AICD Public Sector Governance Conference - 13/10/2010

13 October 2010

JOURNALIST: First speech as Finance Minister. Are you feeling fairly comfortable in your new job?
WONG: This is a great job, its a great opportunity. It also brings with it a lot of challenges; challenges in the short-term which are to ensure we bring the budget back to surplus as weve said, the challenge to restrict growth in real spending to levels well below what Mr Costello and Mr Howard delivered in their last five budgets. But as importantly, ensure that we get the settings right for the long-term.
JOURNALIST: When you left your role as Climate Change Minister it looked like we may never see a carbon price, as much as you had wanted to. Now it looks like we could get one, even within this 2013 period. Is that something youre pleased about that you can now see a carbon price coming in and how will it affect what you do as Finance Minister?
WONG: Look as Greg Combet has said, and I agree with him, this is a key economic reform. Its also an economic reform that requires dialogue, engagement and consensus. Its a big reform that demands consensus around the way forward for Australia. And Greg and Julia have laid out a very clear process of making sure that dialogue happens through the multi-party committee.

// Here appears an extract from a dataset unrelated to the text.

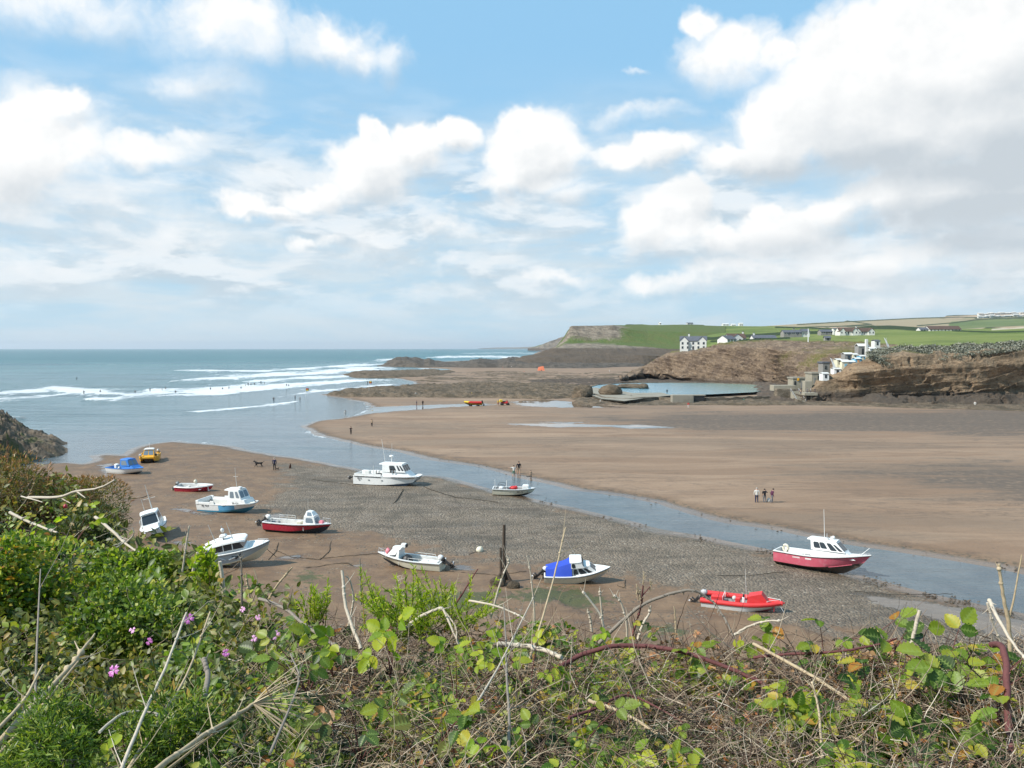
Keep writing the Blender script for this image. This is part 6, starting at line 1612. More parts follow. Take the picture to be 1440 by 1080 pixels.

JOURNALIST: Minister, youre relying on the 2 per cent spending cut to put the Budget on a sustainable footing. The Treasury Department points out the Budget is going to be in structural deficit until 2018-19. Your own department in its Red Book says further action will be needed beyond the 2 per cent spending cap. What are you going to do to attack the structural deficit?
WONG: Lets remember first that Australias budget position is sound. Our public finances are in very sound shape, very good shape. Particularly if you look at where the rest of the world is, we do have very strict spending limits. They are tough spending limits. They will be limits well below what Peter Costello and John Howard achieved. But we are determined to achieve them, and we will do so.
JOURNALIST: But they wont address the structural deficit.
WONG: What youre going to is the nature of the spend and obviously, as Ive laid out today, we are determined to bring the budget back to surplus. Thats not something we can negotiate on. We are determined to adhere to our fiscal rules including the spending cap the cap on real growth and expenditure. But we also know the importance of looking to the long-term. Thats why we are putting in place a resource tax that is about spreading the benefits of the mining boom, ensuring we have lower company tax rates, ensuring we increase the pool of national savings. These are about long-term sustainability not only of the budget, but a stronger economy over the long term.
JOURNALIST: Ms Wong how do you feel about rival exchanges to the ASX. Is that something you support?
WONG: The Government I think Chris Bowen in the previous term did take this issue forward and the Government has laid out its process for considering those issues.
JOURNALIST: Do you think weve seen some overheated language about currency exchange wars and the like?
WONG: I think Mr Robb rather than calling for a mini budget perhaps should focus on getting his own costings right. We know that he is the shadow finance minister who presided over a $10.6 billion black hole. We also know after revelations this week that what he and Mr Hockey told the Australian people about their checks on their costings was not correct. This really shows that Mr Abbott and his economic team simply dont have the economic credibility to manage the Australian economy.
JOURNALIST: You paid tribute then to your predecessor Lindsay Tanner and obviously he was a fairly tough finance minister. But in what way do you want to put your own distinctive stamp on this portfolio rather than simply aping what he did?
WONG: (Laughs) Aping? That is not generally something I do. Look, I think Lindsay was a great finance minister and there are many things that I share with him. One of those things is obviously the strict fiscal rules that I have outlined again today that he was part of putting together. But everyone brings their own approach to the job and everyone brings their own personality.
JOURNALIST: We have seen a bit of muck-raking in regards to Peter Slipper today. Do you think thats the Liberals perhaps trying to get one back on the Government?
WONG: I am not going to comment on those allegations. I think there are processes in place to deal with allegations like that and those processes should be followed.
JOURNALIST: Stand by your man?
WONG: No thats not what I said, what I said was that I think when there are these sorts of allegations in place, I think there are processes - regardless of which side of politics the allegations are made by or against. I think those processes should be followed.